By all means keep the current code alive for all the munters. But recognize this ain't the future mates!
Need a good hard look at everything particularly workflow, reduced distraction, speed of use, program to program interfaces...
On what occasions when you have text selected do you need to see polygon, the full menu, some docker of no relevance...
I'm sorry but it all comes down to being 2nd to Adobe rather than first to ourselves. It's a totally pointless stupid race to the bottom.
This is core interface stuff that needs major revision. It's not the hard core code, it is what is surrounding it. The hard work on this is in iterations from first principles of the interface up. And it need plenty of feedback, I dare say it should be done in public view or at least without some false notion of secrecy. There's an old saying, begin with the end in mind.
Start with only an interface between application and the feedback system.
Then add the rulers, what good and bad here? I'd put hiding the scale button too far into the interface.
Then add some objects, a bitmap, bit of text etc NO TOOLS. Ask is the interface between editing these objects worthy of a future?
At every step along the way asking "do I really need to see that on screen".

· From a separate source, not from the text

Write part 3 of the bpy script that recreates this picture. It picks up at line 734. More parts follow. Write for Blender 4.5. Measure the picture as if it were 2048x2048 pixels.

For example, select absolutely nothing in Draw. What you will see is a heap of active menus that have sub items all of which are inactive. I've never noticed it before but it is seriously poor design.
That's bad, if it is dead it is dead, don't tempt the user to waste time follow blind allies. Then the question, is it important to show the user all the dead menu items at all.
The assumptions that were made when the programs were designed no longer apply.
And what we can assume about the future is more of everything hardware wise.
Separate programs with no preloading of code in an age where most of us run 32GB of RAM?
If they are serious about making money out of this code then there is some work to do beyond the current applications. New fancy stitches year after year isn't going to cut it.
I think to have this conversation among many people, the process needs to be additive. You can't look at the whole at one time.